Variations of Hodge structures for hypergeometric differential operators and parabolic Higgs bundles

TL;DR

This paper studies the Hodge structures arising from hypergeometric differential operators on the punctured projective line, computes Hodge invariants, and interprets results via non-abelian Hodge theory and parabolic Higgs bundles.

Contribution

It provides explicit calculations of Hodge invariants for hypergeometric variations and connects these to parabolic Higgs bundles, confirming a conjecture of Corti and Golyshev.

Findings

Computed Hodge numbers for hypergeometric variations.

Established a link between hypergeometric differential operators and parabolic Higgs bundles.

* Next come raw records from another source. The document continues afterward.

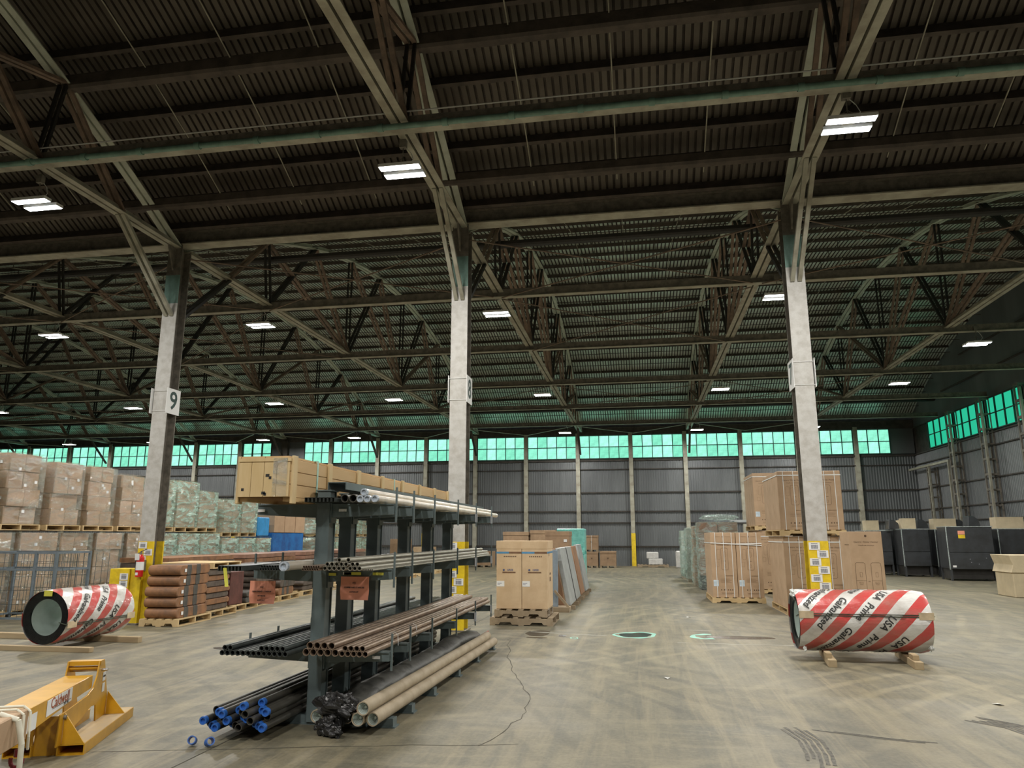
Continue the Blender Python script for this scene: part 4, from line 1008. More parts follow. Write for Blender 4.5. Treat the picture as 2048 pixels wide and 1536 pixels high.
# ================================================================ two tall branded cartons on double pallets
pallet(-2.20, 14.28, 0, 1.16, 1.10, 'wide weathered pallet on the floor under the two tall tan cartons', m=PG, group=None, h=.14)
pallet(-2.22, 14.30, .141, .98, 1.0, 'smaller pallet stacked on the wide one under the two tall tan cartons', m=PG)
LOGO = mat('blue grey logo ink', (.10, .13, .26), .6); BTAPE = mat('blue carton tape', (.10, .30, .52), .4); DTAPE = mat('brown carton tape', (.20, .11, .06), .5)
def gree(x, who):
    w_, d, h = .478, .86, 1.235
    t = thing('tall_carton', '%s of the two tall tan cartons on the double pallet' % who, 'carton', (x, 13.92, .274))
    MB().box((-w_/2, 0, 0), (w_/2, d, h-.02)).build('body', CARDL, t, bevel=.005)
    MB().box((-w_/2-.006, -.006, h-.15), (w_/2+.006, d+.006, h)).build('lid', CARDL, t, bevel=.004)
    MB().box((-w_/2-.001, -.002, h-.235), (0, .0, h-.20)).box((w_/2, 0, h-.235), (w_/2+.002, d, h-.20)).build('blue_tape', BTAPE, t)
    MB().box((0, -.002, h-.235), (w_/2, .0, h-.20)).build('brown_tape', DTAPE, t)
    l = MB().add([(-.10+.02*math.cos(i*PI/8), -.0022, .70+.02*math.sin(i*PI/8)) for i in range(16)], [tuple(range(16))]).build('logo', LOGO, t)
    text('GREE', .05, LOGO, l, (.02, -.0022, .70), depth=.0003, bold=.001)
    MB().box((-.125, -.003, .645), (.125, -.001, .668)).build('logo_bar', DTAPE, t)
    pr = MB()
    for i in range(7): pr.box((-.10+i*.036, -.0022, h-.30), (-.10+i*.036+.022, -.001, h-.278))
    pr.build('handling_symbols', INK, t)
    lb = MB().box((-w_/2+.004, -.004, .40), (-w_/2+.15, -.001, .50)).build('shipping_label', M['white'], t)
    MB().box((-w_/2+.02, -.005, .455), (-w_/2+.10, -.004, .462)).box((-w_/2+.02, -.005, .43), (-w_/2+.07, -.004, .437)).build('print', LOGO, lb)
    if who == 'right': MB().box((w_/2, .25, .95), (w_/2+.002, .31, 1.03)).box((w_/2, .35, .48), (w_/2+.002, .52, .56)).box((w_/2, .35, .60), (w_/2+.002, .52, .64)).build('side_print', INK, t)
    return t
gree(-2.455, 'left'); gree(-1.970, 'right')
STR2 = straps(-2.70, -1.728, 13.9, 14.8, .274, 1.51, 'thin white strapping on the right side of the two tall tan cartons', 0)
MB().bar((-1.715, 14.0, .28), (-1.715, 14.0, .15), .012, .003).bar((-1.715, 14.55, .28), (-1.715, 14.55, .15), .012, .003).bar((-1.72, 14.0, .3), (-1.72, 14.0, .27), .012, .003).build('vertical_strap', STRAP, STR2)
# ================================================================ leaning sheet packs on A-frames
SHG = mat('pale grey sheet pack', (.42, .45, .45), .45, .1, .1, 4); SHB = mat('blue grey sheet pack', (.28, .35, .42), .5, .1, .1, 4); BWD = mat('reddish brown timber', (.36, .20, .11), .7, 0, .15, 5, stretch=(1, 1, .2))
def lean(y0, y1, m, w_, label, xo=0, top=1.33, name='sheet_pack'):
    mb = MB(); xb, xt = -1.56+xo, -1.80+xo
    mb.prism([(xb, .10), (xt, top), (xt-w_, top), (xb-w_, .10)][::-1], y0, y1); return tag(mb.build(name, m, None, bevel=.006), label, 'sheet pack')
lean(16.75, 18.05, SHG, .10, 'pale grey sheet pack leaning on its frame, nearest behind the tan cartons')
lean(16.70, 16.78, BWD, .16, 'brown timber stay against the nearest leaning sheet pack', -.12, name='timber_stay')
lean(18.25, 19.45, SHG, .10, 'pale grey sheet pack leaning on its frame, second from the tan cartons', .0)
lean(18.14, 18.22, M['black'], .12, 'thin dark edge board between first and second leaning sheet packs', .0, name='edge_board')
lean(19.75, 20.9, BWD, .10, 'brown timber faced pack leaning on its frame, third from the tan cartons', .0)
lean(21.15, 22.5, SHG, .10, 'pale grey sheet pack leaning on its frame, farthest from the tan cartons', .02, 1.36)
for i, y in enumerate((17.4, 18.9, 20.35, 21.8)):
    t = thing('a_frame', 'timber A-frame base under leaning sheet pack, %s from the tan cartons' % ['first', 'second', 'third', 'last'][i], 'frame', (-1.9, y, 0))
    for dy in (-.5, .5):
        MB().box((-.45, dy-.04, 0), (.42, dy+.04, .085)).build('sill', PG, t); MB().bar((-.05, dy, .08), (-.05, dy, 1.25), .05, .07, up=(0, 1, 0)).build('upright', PG, t); MB().bar((-.40, dy, .08), (-.06, dy, 1.0), .045, .06, up=(0, 1, 0)).build('brace', PG, t)
t = thing('slotted_unit', 'blue grey slotted metal panel leaning just behind the right tan carton', 'panel', (-1.97, 16.35, 0))
MB().box((-.20, 0, .1), (.16, .10, 1.30)).build('panel_body', SHB, t, bevel=.004)
for z in (.25, .74): MB().box((-.10, -.006, z), (.02, .001, z+.40)).build('dark_slot', M['black'], t)
MB().bar((.10, -.10, .45), (.42, -.10, .08), .05, .05).build('brace', PG, t); MB().box((-.25, -.15, 0), (.42, .3, .10)).build('base', PG, t)
# ================================================================ cartons behind, teal wrapped stack, wall cartons
TEAL = mat('pale teal wrapped goods', (.25, .72, .66), .35, 0, .12, 9, col2=(.16, .55, .50), bmp=.5, bscale=22, coat=.4)
def simple_carton(x0, y0, z, w_, d, h, label, m=None, name='carton', lid=0, group=None, straps_=0, mark=False, feet=0):
    t = thing(name, label, 'carton', (x0, y0, z), group=group); m = m or CARDG; b = .10 if feet else 0
    if feet:
        for fx in (0, w_/2-.05, w_-.1): MB().box((fx, 0, 0), (fx+.1, d, .085)).build('foot', PG, t)
        MB().box((0, 0, .085), (w_, d, .10)).build('deck', PG, t)
    MB().box((0, 0, b), (w_, d, h-lid)).build('body', m, t, bevel=.006)
    if lid: MB().box((-.012, -.012, h-lid), (w_+.012, d+.012, h)).build('lid', m, t, bevel=.005)
    for i in range(straps_): MB().box((w_*(i+1)/(straps_+1)-.008, -.016, b), (w_*(i+1)/(straps_+1)+.008, -.012, h+.002)).build('strap', STRAP, t)
    if mark: MB().prism([(w_*.42, h*.62), (w_*.5, h*.50), (w_*.58, h*.62)], -.003, -.001).build('arrow_mark', INK, t)
    return t
simple_carton(-2.86, 22.6, 0, .72, .9, 1.74, 'brown lidded carton seen between tan cartons and the teal stack', CARDD, lid=.14, mark=True)
MB().box((.0, 0, 0), (.10, .003, .08)).build('shipping_label', M['white'], None, loc=(-2.30, 22.585, 1.42)); bpy.data.objects[-1] if False else None
l_ = [o for o in bpy.data.objects if o.name.startswith('shipping_label') and o.parent is None][0]; tag(l_, 'small white label stuck on the brown lidded carton near the teal stack', 'label')
simple_carton(-5.35, 29.0, 0, 1.0, 1.2, 1.76, 'left brown lidded carton standing behind the two tan cartons', CARDD, lid=.13, feet=1)
simple_carton(-4.28, 29.1, 0, 1.0, 1.2, 1.82, 'right brown lidded carton standing behind the two tan cartons', CARDD, lid=.13, feet=1)
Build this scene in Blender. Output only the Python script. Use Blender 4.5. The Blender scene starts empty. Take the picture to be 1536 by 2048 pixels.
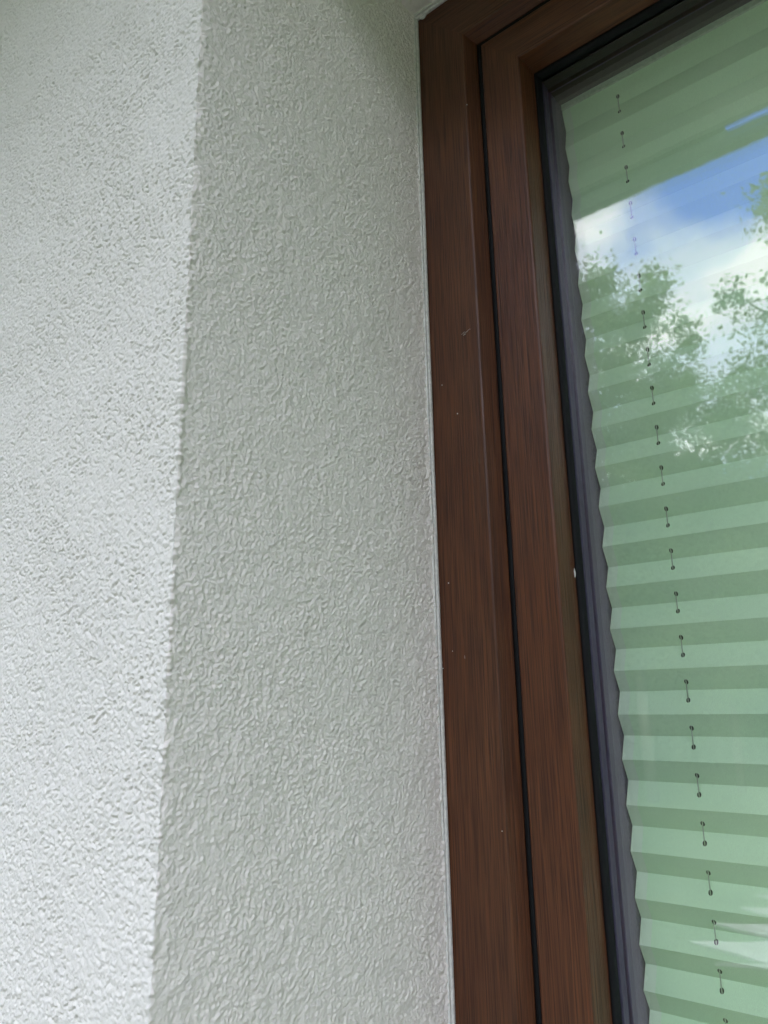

Proposed a conjecture relating Hodge invariants to hypergeometric data.

Abstract

Consider the holomorphic bundle with connection on $\mathbb P^1-\{0,1,\infty\}$ corresponding to the regular hypergeometric differential operator \[ \prod_{j=1}^h(D-\alpha_j)-z\prod_{j=1}^h(D-\beta_j), \qquad D=z\frac{d}{dz}. \] If the numbers $\alpha_i$ and $\beta_j$ are real and for all $i$ and $j$ the number $\alpha_i-\beta_j$ is not integer, then the bundle with connection is known to underlie a complex polarizable variation of Hodge structures. We calculate some Hodge invariants for this variation, in particular, the Hodge numbers. From this we derive a conjecture of Corti and Golyshev. We also use non-abelian Hodge theory to interpret our theorem as a statement about parabolic Higgs bundles.